Border tech program is plagued by early setbacks

Technical glitches have prevented the Homeland Security Department's new high-tech border security program from becoming operational, prompting congressional fears that the project could go seriously astray.

The problems also come at one of the worst possible times, as Senate leaders are counting on the Bush administration's ability to bolster border security as leverage to persuade enough lawmakers to vote for immigration legislation.

The first phase of the so-called SBInet program ran into technology complications earlier this month that have yet to be resolved, department and congressional officials said.

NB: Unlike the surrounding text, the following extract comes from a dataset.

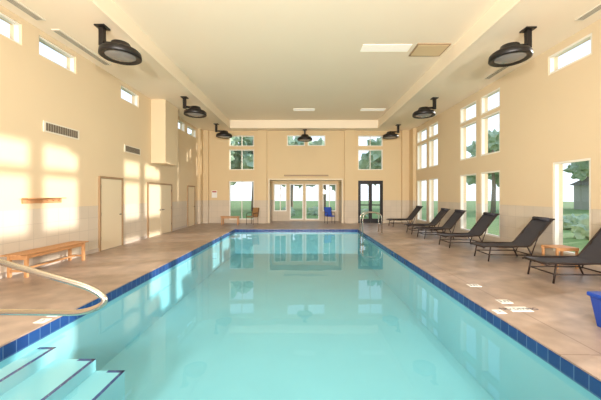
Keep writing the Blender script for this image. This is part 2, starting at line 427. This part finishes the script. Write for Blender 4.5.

Dubbed Project 28, the first phase consists of deploying nine mobile surveillance towers with radars, cameras and communications equipment along a 28-mile stretch of the Arizona-Mexico border. Border Patrol agents are expected to use the towers, along with upgraded laptop computers and new command-and-control centers, to detect and respond to illegal activity.

But Project 28 missed its first deadline for becoming operational about two weeks ago, and concerns are growing in Congress that the program could have problems similar to the Coast Guard's Deepwater fleet modernization.

"Project 28 is a pilot project, designed to work out kinks and show whether the SBInet technology works," said House Appropriations Homeland Security Subcommittee Chairman David Price, D-N.C. "In fact, our homeland security appropriations bill requires additional accountability measures of the department before SBInet is implemented more widely along the border."

Homeland Security spokesman Michael Friel could not say when Project 28 will become operational. "We are working hard to resolve these challenges as quickly as possible so that we can deploy or make this system operational and give the agents the tools they need to better secure the border," he said.

Friel did not know specifically what technical problems the program is having and was unable to provide an expert to comment for this story by press time.

Project 28 is heavily dependent on technology. Homeland Security estimates that the cost of securing each mile of the border with fencing is about $3 million, compared to about $1 million using technology. But if the technology doesn't work, it will give ammunition to lawmakers who want more traditional fencing built.

The department also got on bad footing earlier this month with House Homeland Security Committee Chairman Bennie Thompson, D-Miss. Agency officials testified publicly on June 7 that Project 28 was on schedule but then called the next day and said the effort would be delayed until June 20. The day after that, the department told the committee the project would be delayed beyond June 20.

"The department's failure to be forthcoming and the repeatedly slipping project deadlines not only impedes Congress' ability to provide appropriate oversight of the SBInet program but also undermines the department's credibility with respect to this initiative," Thompson wrote in a letter to Homeland Security Secretary Michael Chertoff last week.

When asked for comment for this story, Boeing would only say: "We continue to work toward the resolution of the few remaining technical matters on the program."